▶ Set exercise
Output the lines from the top of the entries below to the line with "at(903.8,528.2,-9)], .08, 6).build('aerial', MAT['black'], dome)", both included, exactly and without pictures.

Records with scene code
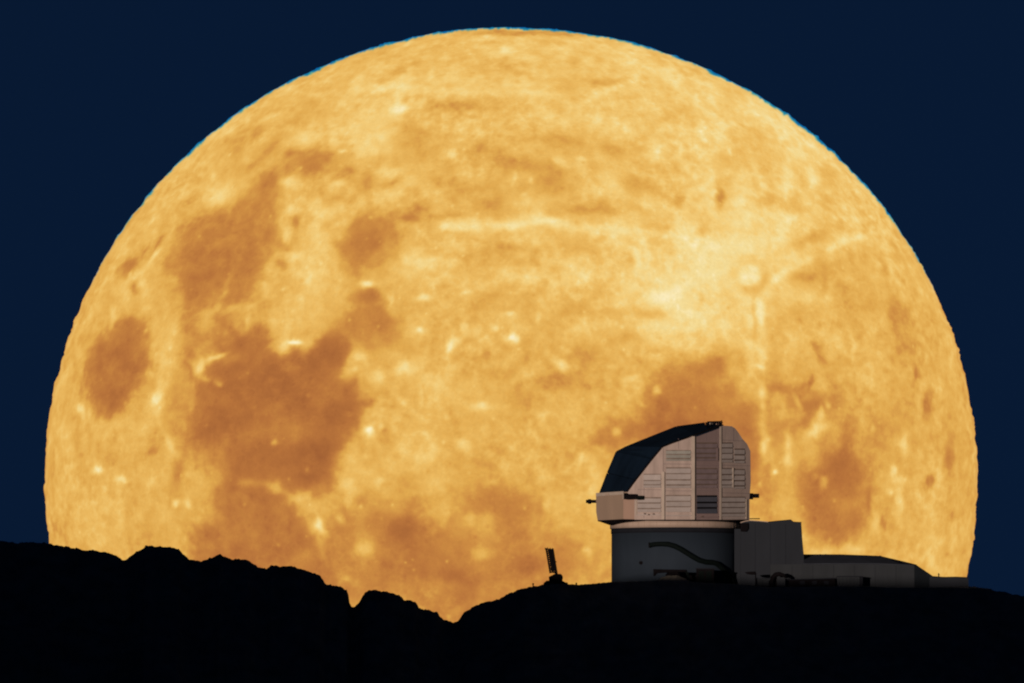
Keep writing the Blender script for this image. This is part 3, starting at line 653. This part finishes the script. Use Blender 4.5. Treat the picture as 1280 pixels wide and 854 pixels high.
# rail and aerial on the ridge of the dome
MB().tube([at(884,527.4,-6), at(902.5,526.8,-6)], .1, 6).build('handrail', MAT['black'], dome)
for px in (884.5, 888.5, 892.5, 896.5, 900):
    MB().tube([at(px,531.5,-6), at(px,527.2,-6)], .09, 6).build('rail_post', MAT['black'], dome)
MB().box(tuple(at(887,530.6,-5.5)), (at(890.5,530,-5.5).x, -4.6, at(889,528.4,-5.5).z)).build('roof_unit', MAT['trim'], dome)
MB().box(tuple(at(895,531,-5.5)), (at(898.5,530,-5.5).x, -4.6, at(896,529.4,-5.5).z)).build('roof_unit', MAT['bay2'], dome)
MB().tube([at(902,534,-9), at(902.2,525.4,-9)], [.16,.09], 6).build('aerial', MAT['black'], dome)
MB().tube([at(900.4,528.6,-9), at(903.8,528.2,-9)], .08, 6).build('aerial', MAT['black'], dome)

# ---------------------------------------------------------------- round lower building
def cyl(r, z0, z1, mat, name, parent, n=96, cx=CX, cy=0.0, r1=None, inner=None):
    m = MB(); r1 = r1 or r
    lo = [Vector((cx+r*math.sin(2*math.pi*k/n), cy-r*math.cos(2*math.pi*k/n), z0)) for k in range(n)]
    hi = [Vector((cx+r1*math.sin(2*math.pi*k/n), cy-r1*math.cos(2*math.pi*k/n), z1)) for k in range(n)]
    m.v = lo+hi; m.f = [[k, (k+1) % n, n+(k+1) % n, n+k] for k in range(n)] + [[k for k in reversed(range(n))], [n+k for k in range(n)]]
    o = m.build(name, mat, parent)
    for p in o.data.polygons:
        if len(p.vertices) == 4: p.use_smooth = True
    return o
zr1 = at(844, 650.4, -13).z; zr0 = at(844, 659.2, -13).z; gz = -1.0
drumt = empty('round_base_building', (CX, 0, ground_z(844)), 'dark grey round building under the telescope dome with a pale rim', 'building')
cyl(13.05, zr0, zr1, MAT['ring'], 'rim_ring', drumt)
cyl(12.85, zr0-1.0, zr0, MAT['roofd'], 'rim_shade_band', drumt)  # dark band standing for the shade under the rim
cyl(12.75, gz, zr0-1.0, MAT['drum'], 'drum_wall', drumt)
for k in range(-13, 14):                              # joints of the rim cladding
    a = k*math.pi/30 + .02; p = Vector((CX+13.06*math.sin(a), -13.06*math.cos(a), 0)); t = Vector((math.cos(a), math.sin(a), 0))*.035
    MB().slab([p-t+Vector((0,0,zr0+.05)), p+t+Vector((0,0,zr0+.05)), p+t+Vector((0,0,zr1-.05)), p-t+Vector((0,0,zr1-.05))], Vector((-math.sin(a), math.cos(a), 0))*.03).build('rim_joint', MAT['bay'], drumt)
def on_drum(px, py, out=0.0):
    r = Rd = 12.75+out; ry = ray(px, py); o = CAMP - Vector((CX, 0, 0))
    A = ry.x**2+ry.y**2; B = 2*(o.x*ry.x+o.y*ry.y); C = o.x**2+o.y**2-r*r
    dd = B*B-4*A*C
    t = (-B-math.sqrt(max(dd, 0)))/(2*A); return CAMP + ry*t
v = MB()
c0 = on_drum(801, 703.6, .02)
v.slab([c0+Vector((.36*math.cos(t), 0, .36*math.sin(t))) for t in [k*math.pi/6 for k in range(12)]], (0, -.3, 0)).build('vent', MAT['black'], drumt)
# exhaust duct running down the drum
dp = [(811.5,681.6),(818,680.4),(826,680),(835,680.4),(843,682.6),(851,686.6),(859,691.6),(867,696.6),(874,700.4),(882,702.6),(890,703),(896,704.6),(902,709.6),(908,716),(913,722.5),(916.5,730),(917.5,736)]
dpts = [on_drum(a, b, .45) for a, b in dp]
dct = MB().tube(dpts, [.46]*3+[.52]*12+[.56]*2, 10).build('exhaust_duct', MAT['duct'], None, smooth=True)
tag(dct, 'black-green bent duct snaking down the round grey wall to the ground', 'duct')
e = MB().tube([dpts[0]+Vector((-.12,.02,0)), dpts[0]+Vector((.22,0,.02))], .52, 10).build('duct_flange', MAT['black'], dct)

# ---------------------------------------------------------------- annex
FY = -9.5
ann = empty('annex_building', at(965, 725, 0), 'tall windowless dark grey annex block joined to the right of the round base', 'building')
pts = [(926,653.6),(932,651.6),(938,651),(960,652.6),(974,651.2),(988.4,649.9),(991.7,652.5),(1001.6,653),(1003,675),(1004.8,694),(1005.4,738),(926,738)]
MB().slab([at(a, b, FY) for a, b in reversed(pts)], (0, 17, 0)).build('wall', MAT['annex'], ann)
MB().slab([at(a, b, -5.5) for a, b in [(918,661.3),(926.5,661.3),(926.5,738),(918,738)]], (0, 10, 0)).build('link_wall', MAT['annex'], ann)
MB().slab([at(a, b, FY-.06) for a, b in [(925.6,653.9),(932,651.9),(938,651.2),(948,651.8),(960,652.9),(960,652.0),(948,650.9),(938,650.1),(932,650.9),(925.6,652.8)]], (0, .6, 0)).build('parapet_cap', MAT['ring'], ann)
MB().slab([at(a, b, FY-.06) for a, b in [(960.2,653.2),(974,651.8),(988.4,650.5),(991.7,653.1),(1001.8,653.6),(1001.8,652.6),(991.9,652.1),(988.4,649.4),(974,650.7),(960.2,652.1)]], (0, .6, 0)).build('parapet_cap', MAT['roofd'], ann)
MB().slab([at(a, b, FY-.5) for a, b in [(925.2,654.2),(926,664.4),(933,664.8),(935.6,661),(935.4,653.6)]], (0, 1.5, 0)).build('corner_box', MAT['black'], ann, bevel=.08)
for px in (944, 963, 982):
    MB().slab([at(a, b, FY-.03) for a, b in [(px-.2,655),(px+.2,655),(px+.2,716),(px-.2,716)]], (0, .05, 0)).build('wall_joint', MAT['roofd'], ann)

# ---------------------------------------------------------------- long low building
low = empty('low_long_building', at(1070, 733, -9), 'long low dark grey building with a rounded sloping roof right of the annex', 'building')
EY = -13.0
wt = [(963,735.5),(963,705.6),(1010,705.4),(1060,705.2),(1110,705.6),(1143,707.4),(1143,736.5)]
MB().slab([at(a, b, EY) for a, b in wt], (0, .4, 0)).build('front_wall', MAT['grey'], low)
MB().slab([at(a, b, -4.0) for a, b in [(1004,738),(1004,693.6),(1024,693.2),(1050,693.8),(1082,694.9),(1100,695.7),(1113,699),(1130,702.6),(1146,706.6),(1152.5,711),(1160,716),(1165.6,719.9),(1166,738)]], (0, 8, 0)).build('rear_block', MAT['roofd'], low)
ft = [(1004.5,705.2),(1060,705.0),(1098,705.2),(1110,705.6),(1128,706.4),(1143,707.2)]
bk = [(1004.5,693.7),(1050,693.8),(1082,694.9),(1100,695.7),(1128,702.2),(1146,706.7)]
for i in range(5):
    MB().slab([at(*ft[i], EY-.1), at(*ft[i+1], EY-.1), at(*bk[i+1], -3.9), at(*bk[i], -3.9)], (0,0,.12)).build('roof_panel', MAT['roofl'], low)
MB().slab([at(1143.1,736.5,EY+.1), at(1165.4,737,EY+2.2), at(1165.4,720.1,EY+2.2), at(1152.5,711.2,EY+1), at(1146,707.1,EY+.4), at(1143.1,707.2,EY+.1)], (0,.3,0)).build('end_wall', MAT['endw'], low)
for px in (990, 1016, 1042, 1068, 1094, 1120):
    MB().slab([at(a, b, EY-.03) for a, b in [(px-.18,707),(px+.18,707),(px+.18,733),(px-.18,733)]], (0, .06, 0)).build('wall_joint', MAT['roofd'], low)
for px in (1024, 1031, 1093, 1099):
    MB().box(tuple(at(px,695.8,-2)), (at(px+2.5,694,-2).x, -1, at(px,692.8 if px < 1050 else 694.6,-2).z)).build('roof_vent', MAT['roofd'], low)
lw = empty('yard_wall', at(1185, 733, -8), 'low grey wall running out to the right end of the summit', 'wall')
MB().slab([at(a, b, -11.3) for a, b in [(1162,737),(1162,720.6),(1180,721.8),(1195,721.6),(1210.4,722.2),(1211,737)]], (0, .5, 0)).build('wall', MAT['annex'], lw)
MB().slab([at(a, b, -11.4) for a, b in [(1162,721.4),(1162,719.9),(1180,721.2),(1195,720.9),(1210.8,721.6),(1210.8,722.9),(1195,722.3),(1180,722.5)]], (0, .7, 0)).build('coping', MAT['roofd'], lw)
pm = MB().tube([at(1173.4,721.5,-11.0), at(1173.4,716.6,-11.0)], .1, 6).tube([at(1172.4,718.6,-11.0), at(1174.6,718.6,-11.0)], .07, 6).build('short_mast', MAT['black'], None)
tag(pm, 'tiny black mast standing on the low grey wall at the right', 'mast')

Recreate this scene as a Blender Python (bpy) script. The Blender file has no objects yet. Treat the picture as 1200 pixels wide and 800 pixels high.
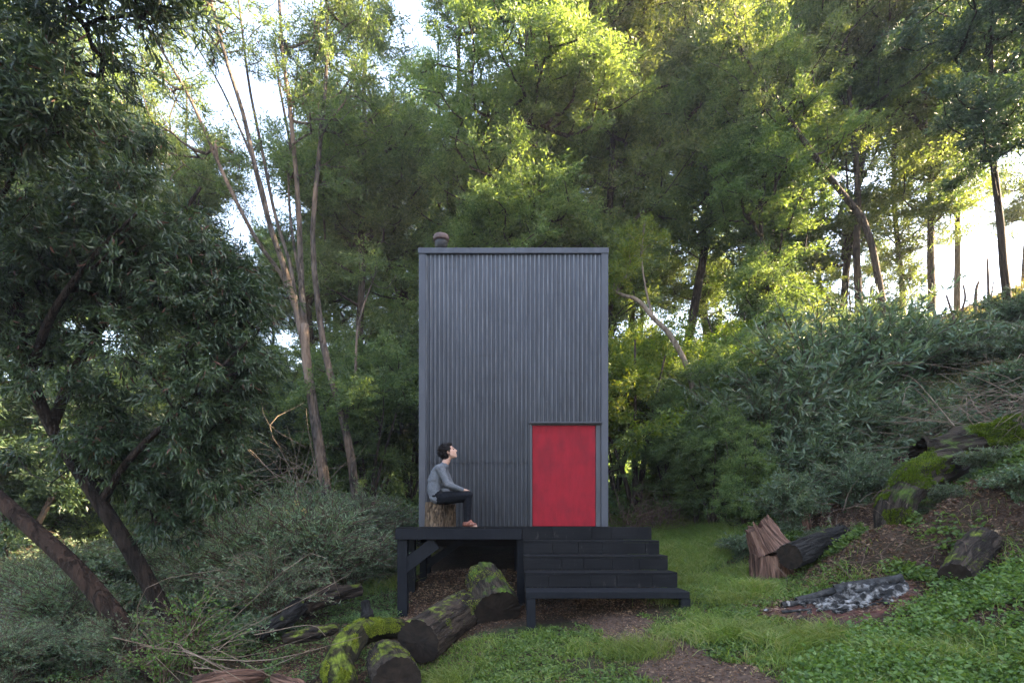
import bpy, bmesh, math, random
import numpy as np
from mathutils import Vector

np.seterr(over='ignore')
SC = bpy.context.scene
COL = SC.collection
F, CX, HY = 620.0, 600.0, 617.0

def at(px, py, Y):
    return Vector(((px - CX) / F * Y, Y, (HY - py) / F * Y))

# ---------------------------------------------------------------- noise
def _hash(ix, iy, iz, seed):
    h = (ix * 374761393 + iy * 668265263 + iz * 2147483647 + seed * 144665) & 0xFFFFFFFF
    h = ((h ^ (h >> 13)) * 1274126177) & 0xFFFFFFFF
    h = ((h ^ (h >> 16)) * 2246822519) & 0xFFFFFFFF
    return ((h ^ (h >> 15)) & 0xFFFFFF) / float(0xFFFFFF)

def vnoise(x, y, z=0.0, seed=0):
    x = np.asarray(x, float); y = np.asarray(y, float) + 0 * x; z = np.asarray(z, float) + 0 * x
    ix, iy, iz = np.floor(x).astype(np.int64), np.floor(y).astype(np.int64), np.floor(z).astype(np.int64)
    fx, fy, fz = x - ix, y - iy, z - iz
    fx, fy, fz = [t * t * (3 - 2 * t) for t in (fx, fy, fz)]
    r = 0
    for a in (0, 1):
        for b in (0, 1):
            for c in (0, 1):
                w = (fx if a else 1 - fx) * (fy if b else 1 - fy) * (fz if c else 1 - fz)
                r = r + w * _hash(ix + a, iy + b, iz + c, seed)
    return r * 2 - 1

def fbm(x, y, z=0.0, seed=0, octv=4):
    s, a, t = 0, 1.0, 0
    x = np.asarray(x, float)
    for i in range(octv):
        s = s + a * vnoise(x * 2 ** i, np.asarray(y) * 2 ** i, np.asarray(z) * 2 ** i, seed + i * 7)
        t += a; a *= .5
    return s / t

# ---------------------------------------------------------------- mesh helpers
def mesh_np(name, verts, faces, mats, mat_idx=None, smooth=False):
    """faces: list of (n,k) int arrays; mat_idx: list of ints or arrays, one per face array"""
    verts = np.asarray(verts, np.float32).reshape(-1, 3)
    me = bpy.data.meshes.new(name)
    faces = [np.asarray(f, np.int32) for f in faces if len(f)]
    me.vertices.add(len(verts)); me.vertices.foreach_set('co', verts.ravel())
    nl = sum(f.size for f in faces); npoly = sum(len(f) for f in faces)
    me.loops.add(nl); me.loops.foreach_set('vertex_index', np.concatenate([f.ravel() for f in faces]))
    tot = np.concatenate([np.full(len(f), f.shape[1], np.int32) for f in faces])
    st = np.concatenate([[0], np.cumsum(tot)[:-1]]).astype(np.int32)
    me.polygons.add(npoly); me.polygons.foreach_set('loop_start', st); me.polygons.foreach_set('loop_total', tot)
    if mat_idx is not None:
        mi = np.concatenate([np.broadcast_to(np.asarray(m, np.int32), (len(f),)) for f, m in zip(faces, mat_idx)])
        me.polygons.foreach_set('material_index', mi)
    me.polygons.foreach_set('use_smooth', np.full(npoly, smooth, bool))
    me.update(calc_edges=True)
    if not isinstance(mats, (list, tuple)): mats = [mats]
    for m in mats: me.materials.append(m)
    return me

def link(name, me, parent=None, loc=None):
    o = bpy.data.objects.new(name, me); COL.objects.link(o)
    if parent is not None: o.parent = parent
    if loc is not None: o.location = loc
    return o

def tag(o, label=None, cat=None, group=None, kind=None):
    if label: o['label'] = label
    if cat: o['category'] = cat
    if group: o['group'] = group
    if kind: o['kind'] = kind
    return o

def empty(name, loc, label, cat, group=None, rz=0.0):
    o = bpy.data.objects.new(name, None); COL.objects.link(o)
    o.empty_display_size = .1
    o.location = loc; o.rotation_euler = (0, 0, rz)
    return tag(o, label, cat, group)

class MB:
    """collects boxes / prisms / tubes into one mesh"""
    def __init__(s): s.v = []; s.q = []; s.t = []; s.n = 0
    def add(s, v, q=None, t=None):
        v = np.asarray(v, float).reshape(-1, 3)
        if q is not None and len(q): s.q.append(np.asarray(q, np.int64) + s.n)
        if t is not None and len(t): s.t.append(np.asarray(t, np.int64) + s.n)
        s.v.append(v); s.n += len(v); return s
    def box(s, x0, x1, y0, y1, z0, z1, bev=.004):
        bm = bmesh.new()
        bmesh.ops.create_cube(bm, size=1)
        for v in bm.verts:
            v.co = Vector(((x0 + x1) / 2 + v.co.x * (x1 - x0), (y0 + y1) / 2 + v.co.y * (y1 - y0), (z0 + z1) / 2 + v.co.z * (z1 - z0)))
        if bev: bmesh.ops.bevel(bm, geom=list(bm.edges), offset=bev, segments=1, affect='EDGES')
        return s.bm(bm)
    def bm(s, bm):
        bm.verts.index_update()
        v = [tuple(x.co) for x in bm.verts]
        q = [[x.index for x in f.verts] for f in bm.faces if len(f.verts) == 4]
        t = [[x.index for x in f.verts] for f in bm.faces if len(f.verts) == 3]
        bm.free(); return s.add(v, q, t)
    def beam(s, p0, p1, w, d, up=(0, 0, 1)):
        p0, p1 = np.array(p0, float), np.array(p1, float)
        a = p1 - p0; a /= np.linalg.norm(a); u = np.array(up, float)
        side = np.cross(a, u); side /= np.linalg.norm(side); u = np.cross(side, a)
        v = [p + side * sx * w / 2 + u * sz * d / 2 for p in (p0, p1) for sx, sz in ((-1, -1), (1, -1), (1, 1), (-1, 1))]
        return s.add(v, [[0, 3, 2, 1], [4, 5, 6, 7], [0, 1, 5, 4], [1, 2, 6, 5], [2, 3, 7, 6], [3, 0, 4, 7]])
    def tube(s, pts, rad, seg=8, cap=True):
        v, q, t = tube(pts, rad, seg, cap); return s.add(v, q, t)
    def build(s, name, mat, parent=None, smooth=False):
        return link(name, mesh_np(name, np.concatenate(s.v), ([np.concatenate(s.q)] if s.q else []) + ([np.concatenate(s.t)] if s.t else []), mat, None, smooth), parent)

def tube(pts, rad, seg=8, cap=True):
    pts = np.asarray(pts, float); n = len(pts); rad = np.broadcast_to(np.asarray(rad, float), (n,))
    tan = np.gradient(pts, axis=0); tan /= np.maximum(np.linalg.norm(tan, axis=1, keepdims=True), 1e-9)
    ref = np.array([0, 0, 1.0]) if abs(tan[0][2]) < .9 else np.array([1.0, 0, 0])
    ang = np.arange(seg) * 2 * math.pi / seg
    V = np.empty((n, seg, 3))
    for i in range(n):
        s = np.cross(tan[i], ref); s /= max(np.linalg.norm(s), 1e-9); u = np.cross(s, tan[i]); ref = u
        V[i] = pts[i] + rad[i] * (np.cos(ang)[:, None] * s + np.sin(ang)[:, None] * u)
    i = np.arange(n - 1)[:, None] * seg; j = np.arange(seg)[None]; k = (j + 1) % seg
    q = np.stack([i + j, i + k, i + seg + k, i + seg + j], -1).reshape(-1, 4)
    V = V.reshape(-1, 3); t = []
    if cap:
        V = np.vstack([V, pts[0], pts[-1]]); a, b = n * seg, n * seg + 1
        t = [[a, (x + 1) % seg, x] for x in range(seg)] + [[b, (n - 1) * seg + x, (n - 1) * seg + (x + 1) % seg] for x in range(seg)]
    return V, q, t

def smooth_path(pts, n):
    """Catmull-Rom through pts"""
    pts = [np.array(p, float) for p in pts]; P = [2 * pts[0] - pts[1]] + pts + [2 * pts[-1] - pts[-2]]
    out = []; m = len(pts) - 1
    for u in np.linspace(0, m, n):
        i = min(int(u), m - 1); t = u - i; a, b, c, d = P[i:i + 4]
        out.append(.5 * (2 * b + (c - a) * t + (2 * a - 5 * b + 4 * c - d) * t * t + (3 * b - a - 3 * c + d) * t ** 3))
    return np.array(out)

# ---------------------------------------------------------------- materials
def nt(name):
    m = bpy.data.materials.new(name); m.use_nodes = True
    t = m.node_tree; t.nodes.clear(); return m, t
def N(t, typ, **kw):
    n = t.nodes.new(typ)
    for k, v in kw.items():
        if k in n.inputs.keys() if isinstance(k, str) and not hasattr(n, k) else False: n.inputs[k].default_value = v
        elif hasattr(n, k): setattr(n, k, v)
    return n
def ramp(t, stops, interp='LINEAR'):
    r = t.nodes.new('ShaderNodeValToRGB'); e = r.color_ramp.elements; r.color_ramp.interpolation = interp
    while len(e) < len(stops): e.new(.5)
    for x, (p, c) in zip(e, stops):
        x.position = p; x.color = (c, c, c, 1) if isinstance(c, (int, float)) else (*c, 1)
    return r
def noise_n(t, vec, scale, detail=4, rough=.55, dist=0.0):
    n = t.nodes.new('ShaderNodeTexNoise'); n.inputs['Scale'].default_value = scale
    n.inputs['Detail'].default_value = detail; n.inputs['Roughness'].default_value = rough; n.inputs['Distortion'].default_value = dist
    if vec is not None: t.links.new(vec, n.inputs['Vector'])
    return n
def mapping(t, vec, scale=(1, 1, 1), loc=(0, 0, 0)):
    n = t.nodes.new('ShaderNodeMapping'); n.inputs['Scale'].default_value = scale; n.inputs['Location'].default_value = loc
    t.links.new(vec, n.inputs['Vector']); return n.outputs[0]
def mixc(t, fac, a, b, mode='MIX'):
    n = t.nodes.new('ShaderNodeMix'); n.data_type = 'RGBA'; n.blend_type = mode
    for s, v in ((0, fac), (6, a), (7, b)):
        if isinstance(v, bpy.types.NodeSocket): t.links.new(v, n.inputs[s])
        elif s == 0: n.inputs[0].default_value = v
        else: n.inputs[s].default_value = (*v, 1)
    return n.outputs[2]
def mathn(t, op, a, b=0.0, clamp=False):
    n = t.nodes.new('ShaderNodeMath'); n.operation = op; n.use_clamp = clamp
    for i, v in enumerate((a, b)):
        if isinstance(v, bpy.types.NodeSocket): t.links.new(v, n.inputs[i])
        else: n.inputs[i].default_value = v
    return n.outputs[0]
def principled(t, col, rough=.6, spec=.5, metal=0.0, bump=None, bstr=.3, bdist=.02):
    p = t.nodes.new('ShaderNodeBsdfPrincipled'); o = t.nodes.new('ShaderNodeOutputMaterial')
    if isinstance(col, bpy.types.NodeSocket): t.links.new(col, p.inputs['Base Color'])
    else: p.inputs['Base Color'].default_value = (*col, 1)
    if isinstance(rough, bpy.types.NodeSocket): t.links.new(rough, p.inputs['Roughness'])
    else: p.inputs['Roughness'].default_value = rough
    p.inputs['Specular IOR Level'].default_value = spec; p.inputs['Metallic'].default_value = metal
    if bump is not None:
        b = t.nodes.new('ShaderNodeBump'); b.inputs['Strength'].default_value = bstr; b.inputs['Distance'].default_value = bdist
        t.links.new(bump, b.inputs['Height']); t.links.new(b.outputs[0], p.inputs['Normal'])
    t.links.new(p.outputs[0], o.inputs[0]); return p, o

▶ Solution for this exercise
Keep writing the Blender script for this image. This is part 3, starting at line 653. This part finishes the script. Use Blender 4.5. Treat the picture as 1280 pixels wide and 854 pixels high.
# rail and aerial on the ridge of the dome
MB().tube([at(884,527.4,-6), at(902.5,526.8,-6)], .1, 6).build('handrail', MAT['black'], dome)
for px in (884.5, 888.5, 892.5, 896.5, 900):
    MB().tube([at(px,531.5,-6), at(px,527.2,-6)], .09, 6).build('rail_post', MAT['black'], dome)
MB().box(tuple(at(887,530.6,-5.5)), (at(890.5,530,-5.5).x, -4.6, at(889,528.4,-5.5).z)).build('roof_unit', MAT['trim'], dome)
MB().box(tuple(at(895,531,-5.5)), (at(898.5,530,-5.5).x, -4.6, at(896,529.4,-5.5).z)).build('roof_unit', MAT['bay2'], dome)
MB().tube([at(902,534,-9), at(902.2,525.4,-9)], [.16,.09], 6).build('aerial', MAT['black'], dome)
MB().tube([at(900.4,528.6,-9), at(903.8,528.2,-9)], .08, 6).build('aerial', MAT['black'], dome)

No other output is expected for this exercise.